Nel frattempo, sulla dote da 3.915 milioni di euro del Feasr, ovvero su quali criteri si debbano adottare per il loro riparto, si è sviluppata un'intensa attività parlamentare: il 20 maggio ben 27 senatori del Movimento 5 Stelle, lo stesso partito del ministro delle Politiche agricole Stefano Patuanelli, in prevalenza eletti al Sud, hanno presentato un'interrogazione, chiedendo al ministro di "chiarire i criteri che intende adottare per tutelare quelle regioni in cui il riparto dei fondi andrebbe a danneggiare, con particolare riferimento al Sud, dove l'economia è fortemente basata sull'agricoltura e sulla filiera agroalimentare".
Tramontata a quanto pare ogni speranza che da Patuanelli possa partire una iniziativa volta almeno a riavvicinare le parti in causa - le 15 regioni del Centro-Nord che parteggiano per i criteri oggettivi, sulla scorta dell'accordo in Conferenza Stato-Regioni del 2015 e le cinque regioni del Sud più l'Umbria, che chiedono il rispetto dell'invarianza normativa anche nel riparto dei fondi tra i territori, una tesi che ha trovato l'avallo autorevole del commissario all'Agricoltura e allo sviluppo rurale Janusz Wojciechowski - giunge l'ultima replica delle regioni meridionali con una durissima e ultimativa nota congiunta.
"Il Governo decida secondo equità, evitando nuovi scippi che sarebbero deleteri per l'avvenire del motore agricolo dell'Italia". Lo dichiarano gli assessori regionali all'Agricoltura della Campania e di Basilicata, Calabria, Puglia, Sicilia ed Umbria (rispettivamente Nicola Caputo, Francesco Fanelli, Gianluca Gallo, Donato Pentassuglia, Toni Scilla e Roberto Morroni), insistendo sulla necessità - ormai diventata argomento di discussione a livello nazionale - di non mutare in corso d'opera le regole di riparto dei fondi europei per le politiche di sviluppo rurale.
"Qualora ciò si verificasse, come alcune regioni del Centro-Nord vorrebbero, in ciò sostenute dal ministero delle Politiche agricole ma con la manifesta avversione del Mef e della Commissione europea - dicono i sei assessori - si realizzerebbe uno sfregio istituzionale e politico senza precedenti.
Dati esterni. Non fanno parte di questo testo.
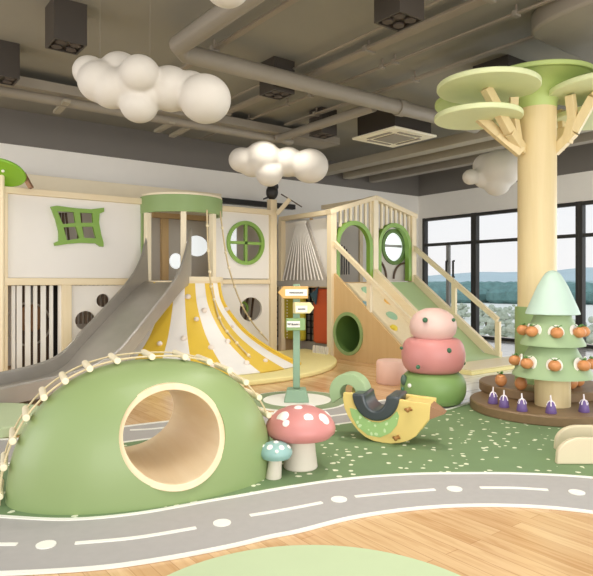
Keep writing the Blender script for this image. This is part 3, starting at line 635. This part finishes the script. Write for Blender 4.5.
# inner wall of the tower, with two cut-outs backed by a self-glowing sheet and a pine frame
iw = 9.9
def xi(px, py): t = (px-296.5)/600; D = iw/(.7965-.6046*t); return (iw*(.6046+.7965*t)/(.7965-.6046*t), EYE+(282-py)/600*D)
e1 = xi(197, 246); e2 = xi(176, 261)
MB().prism([(xs(140, iw), 1.33), (xs(226, iw), 1.33), (xs(226, iw), 2.42), (xs(140, iw), 2.42)], lambda x, z: (x, iw, z), (0, .03, 0), [[(e1[0]+a, e1[1]+b) for a, b in circ(.23, 28, ry=.19)], [(e2[0]+a, e2[1]+b) for a, b in circ(.13, 24, ry=.14)]]).build('back_wall', M['greyint'], tw, smooth=False)
mb = MB(); mb.box((xs(163, iw), iw-.06, 1.87), (.12, .09, 1.1)); mb.box((xs(190, iw), iw-.055, 2.47), (1.5, .08, .09)); mb.box((xs(216, iw), iw-.06, 1.87), (.08, .09, 1.1)); mb.build('inner_frame', M['ply'], tw)
MB().box((xs(190, iw), iw+.02, 1.95), (2.0, .01, .9)).build('glow_backing', M['glow'], tw)  # emissive sheet added so the cut-outs look onto a bright wall
MB().box((xs(182, iw), iw+.02, 2.68), (1.5, .01, .26)).build('glow_backing', M['glow'], tw)  # emissive strip added for the bright wall in the gap under the roof

# steel slide
sl = thing('steel_slide', 'wide brushed steel slide with tall side fins running down to the left', 'slide', (3.88, 8.38, 0))
pth = smoothline([(4.02, 8.50, 1.33), (3.78, 8.30, 1.27), (3.3, 7.96, .95), (2.75, 7.62, .52), (2.4, 7.42, .26), (2.0, 7.26, .16), (1.3, 7.02, .125), (.75, 6.86, .12)], 6)
def sec(i): return pth[i], (pth[min(i+1, len(pth)-1)]-pth[max(i-1, 0)])
fr_ = []
acc = 0
for i, p in enumerate(pth):
    t = sec(i)[1]; n = Vector((-t.y, t.x, 0)).normalized(); fr_.append((p, n))
    
nP = len(pth)
def wallh(i):
    s = i/(nP-1)
    return .62*math.exp(-(s/.13)**2)+.16 if s < .6 else .16-.07*(s-.6)/.4
def hwi(i): return .30+.07*min(1, i/(nP-1)/.4)
mb = MB(); mb.rings([[p+n*hwi(i), p-n*hwi(i), p-n*hwi(i)+Vector((0, 0, -.025)), p+n*hwi(i)+Vector((0, 0, -.025))] for i, (p, n) in enumerate(fr_)]); mb.build('slide_bed', M['steel'], sl)
for s in (1, -1):
    mb = MB(); rs = []
    for i, (p, n) in enumerate(fr_):
        h = wallh(i); a = p+n*hwi(i)*s; rs.append([a+Vector((0, 0, -.07)), a+n*.012*s+Vector((0, 0, h)), a+n*.05*s+Vector((0, 0, h)), a+n*.045*s+Vector((0, 0, -.07))])
    mb.rings(rs); mb.build('side_wall', M['steel'], sl, bev=.006)
    MB().tube([p+n*(hwi(i)+.03)*s+Vector((0, 0, wallh(i)+.004)) for i, (p, n) in enumerate(fr_)], .014, 8).build('side_lip', M['steel'], sl)
p, n = fr_[-3]
MB().bar(p+n*.25+Vector((0, 0, -.06)), p-n*.25+Vector((0, 0, -.06)), .05, .12).build('foot', M['steel'], sl)

# striped climbing skirt
sk = thing('climbing_skirt', 'yellow and white striped flared climbing skirt with knobbly holds', 'climbing slope', (TC.x, TC.y, 0))
prz = [(1.28, .70), (1.0, .77), (.75, .95), (.5, 1.22), (.27, 1.62), (.12, 1.98), (.085, 2.08)]
PR = [(q.x, q.y) for q in smoothline([(r, z, 0) for z, r in prz], 4)]
angs = [-60, -64, -68.5, -73, -77, -81.5, -86, -90, -94.5, -99, -103, -107.5, -112, -116, -120.5, -125, -129, -133.5, -138, -142, -146, -150]
def stripe(i, j): 
    a = (angs[i]+angs[i+1])/2
    if a > -64: return 1
    k = int((-a-60)//13)
    return 1 if k in (1, 3, 5) else 0
rs = []
for a in angs:
    c, s_ = math.cos(math.radians(a)), math.sin(math.radians(a))
    rs.append([(TC.x+r*c, TC.y+r*s_, z) for r, z in PR]+[(TC.x+(r-.03)*c, TC.y+(r-.03)*s_, z-.02) for r, z in reversed(PR)])
mb = MB(); mb.rings(rs, mi=stripe); mb.build('striped_cover', None, sk, mats=[M['white'], M['yellow']])
for a in (-60, -150):
    MB().tube([(TC.x+r*math.cos(math.radians(a)), TC.y+r*math.sin(math.radians(a)), z+.01) for r, z in PR], .022, 8).build('edge_roll', M['yellow'], sk)
nearedge = [p-n*(hwi(i)+.08)+Vector((0, 0, .0)) for i, (p, n) in enumerate(fr_)][4:-8]
MB().tube(nearedge, .02, 8).build('edge_roll', M['cream'], sk)
def on_skirt(px, py):
    best = None
    for ai in range(0, 180):
        a = math.radians(-60-ai*.5)
        for r, z in PR:
            X = TC.x+r*math.cos(a); Y = TC.y+r*math.sin(a); D = X*FW.x+Y*FW.y; xc = X*RT.x+Y*RT.y
            e = (296.5+600*xc/D-px)**2+(282-(z-EYE)*600/D-py)**2
            if best is None or e < best[0]: best = (e, Vector((X, Y, z)), a)
    return best
for px, py, r in ((188, 296, .045), (204, 310, .045), (196, 320, .04), (184, 340, .045), (211, 349, .045), (227, 341.6, .042), (246, 363.6, .042), (226, 308, .035), (264.6, 360, .035), (232, 325, .03), (213, 367, .045), (160, 345, .04)):
    e, q, a = on_skirt(px, py); MB().ball(q+Vector((math.cos(a), math.sin(a), .6))*.012, r, (1, 1, .9), 14).build('climbing_hold', M['holdpink'], sk)
tag(flat([(TC.x+2.5*math.cos(math.radians(a)), TC.y+2.5*math.sin(math.radians(a))) for a in range(-178, 0, 3)], 0, .07).build('base_mat', M['ymat'], bev=.02), 'pale yellow half round mat under the striped climbing skirt', 'mat')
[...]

Ben lo hanno compreso, a quanto pare, i tanti parlamentari che negli ultimi giorni, stando a quanto riportato dai media, sarebbero stati protagonisti di un aspro confronto col ministro Patuanelli, che pur di difendere la linea oltranzista sarebbe arrivato a minacciare le dimissioni. Noi non ci auguriamo ciò, ma auspichiamo ovviamente un ripensamento, serio e sereno e soprattutto giusto".
Avanti, dunque, con fermezza, sulla strada del dialogo. "Non accetteremo mai colpi di mano tesi a cancellare la fase transitoria del biennio 2021-2022: ciò si tradurrebbe in una penalizzazione mortificante per regioni già svantaggiate che, paradossalmente, sarebbero private proprio dei fondi destinati a garantire il riequilibrio strutturale, a tutto vantaggio di zone già di per sé meglio attrezzate", sottolineano Fanelli, Gallo, Caputo, Pentassuglia, Scilla e Morroni.
"Tuttavia, a chi ci ha chiuso porte in faccia - aggiungono - confermiamo d'essere pronti, oggi come ieri, ad un confronto che riparta tenendo in massima considerazione un'analisi globale della totalità dei fondi Pac I e II pilastro, senza trascurare le tematiche legate alla quota di cofinanziamento ed al Regolamento Ue 2020/2220, che ha prorogato per il 2021 ed il 2022 non solo i programmi di sviluppo rurale, ma anche l'attuale regime dei pagamenti del I pilastro della Pac. Inoltre, ribadiamo la disponibilità a ragionare su nuovi meccanismi a partire dal 2023".
Da qui l'appello al Governo Draghi: "L'unità nazionale ed i principi di equità e giustizia sociale non devono restare le belle parole di tanti manifesti politici e programmatici: adesso c'è l'occasione di dar loro concretezza. L'Esecutivo ascolti le nostre ragioni e tuteli territori che, da soli, rappresentano il 60% delle superfici del Psr. Rinnoviamo la proposta di insediare un tavolo tecnico cui demandare la definizione della questione, entro 60 giorni, con l'individuazione di criteri coerenti allo spirito ed alle finalità del Psr. Siamo pronti a fare la nostra parte e ci auguriamo che altrettanto facciano, apertamente, tutti i parlamentari di ogni estrazione politica che condividono la tesi del buon senso. Non bastano più attestati di stima e solidarietà: servono impegno e responsabilità per raggiungere un obiettivo utile al paese intero".